Starting at the first line of the listing below, repeat each line exactly until the line containing "ZCEIL = ZC +", which you include. Leave out pictures.

— begin COLLECTED DATA —

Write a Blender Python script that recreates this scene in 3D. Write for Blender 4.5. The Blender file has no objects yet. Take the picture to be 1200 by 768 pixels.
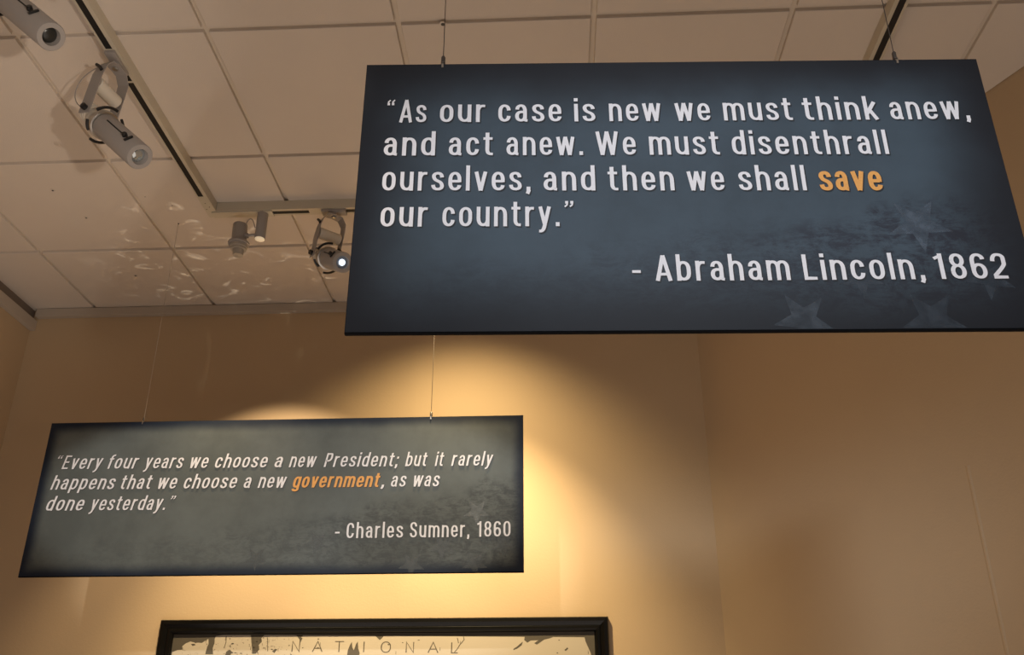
import bpy, bmesh, math, random
from mathutils import Vector, Matrix, Euler
PI = math.pi
sc = bpy.context.scene
COL = sc.collection
R = random.Random(7)
ZC = 1.55                      # camera height above the floor
ZCEIL = ZC + 2.1464            # face of the ceiling tiles

# ------------------------------------------------------------------ camera
cam_d = bpy.data.cameras.new('camera'); cam = bpy.data.objects.new('camera', cam_d); COL.objects.link(cam)
_r = Vector((0.9990, 0.0438, -0.0008)); _u = Vector((0.0177, -0.3855, 0.9225)); _f = Vector((-0.0401, 0.9217, 0.3859))
_f.normalize(); _r = (_r - _f * _r.dot(_f)).normalized(); _u = _r.cross(_f)
cam.matrix_world = Matrix(((_r.x, _u.x, -_f.x, 0), (_r.y, _u.y, -_f.y, 0), (_r.z, _u.z, -_f.z, ZC), (0, 0, 0, 1)))
cam_d.sensor_fit = 'HORIZONTAL'; cam_d.sensor_width = 36
cam_d.lens = 36 * 1018.35 / 1200
cam_d.shift_x = -(604.15 - 600) / 1200
cam_d.shift_y = (475.27 - 384) / 1200
cam_d.clip_start = 0.02
sc.camera = cam

# ------------------------------------------------------------------ view, world, lights
sc.view_settings.view_transform = 'Standard'; sc.view_settings.look = 'None'
sc.view_settings.gamma = 1.0; sc.view_settings.use_curve_mapping = False
sc.view_settings.exposure = 0.0
w = bpy.data.worlds.new('world'); sc.world = w; w.use_nodes = True
w.node_tree.nodes['Background'].inputs[0].default_value = (1.0, 0.88, 0.80, 1)
w.node_tree.nodes['Background'].inputs[1].default_value = 0.21

def aim(o, target):
    d = Vector(target) - o.location
    o.rotation_euler = d.to_track_quat('-Z', 'Y').to_euler()

def spot(name, loc, target, power, color, angle, blend, radius=0.02):
    l = bpy.data.lights.new(name, 'SPOT'); l.energy = power; l.color = color
    l.spot_size = math.radians(angle); l.spot_blend = blend; l.shadow_soft_size = radius
    o = bpy.data.objects.new(name, l); COL.objects.link(o); o.location = loc; aim(o, target)
    return o

def area(name, loc, target, power, color, sx, sy):
    l = bpy.data.lights.new(name, 'AREA'); l.shape = 'RECTANGLE'; l.size = sx; l.size_y = sy
    l.energy = power; l.color = color
    o = bpy.data.objects.new(name, l); COL.objects.link(o); o.location = loc; aim(o, target)
    return o

# wash on the back wall from the heads of the rear track
WARM = (1.0, 0.76, 0.40)
spot('wall_wash_left_light', (-1.243, 2.965, ZC + 1.885), (-1.26, 3.778, ZC + 0.66), 75, (1.0, 0.77, 0.48), 78, 0.45, 0.012)
spot('wall_wash_left_low_light', (-1.243, 2.965, ZC + 1.883), (-1.30, 3.778, ZC + 0.35), 150, WARM, 52, 1.0, 0.012)
spot('wall_wash_middle_light', (-0.415, 2.98, ZC + 1.93), (-0.42, 3.778, ZC + 0.95), 75, WARM, 108, 1.0, 0.02)
spot('wall_wash_low_light', (-0.415, 2.985, ZC + 1.928), (-0.32, 3.778, ZC + 0.45), 250, WARM, 68, 1.0, 0.02)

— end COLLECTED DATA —

RESULT OF THE TASK:
Write a Blender Python script that recreates this scene in 3D. Write for Blender 4.5. The Blender file has no objects yet. Take the picture to be 1200 by 768 pixels.
import bpy, bmesh, math, random
from mathutils import Vector, Matrix, Euler
PI = math.pi
sc = bpy.context.scene
COL = sc.collection
R = random.Random(7)
ZC = 1.55                      # camera height above the floor
ZCEIL = ZC + 2.1464            # face of the ceiling tiles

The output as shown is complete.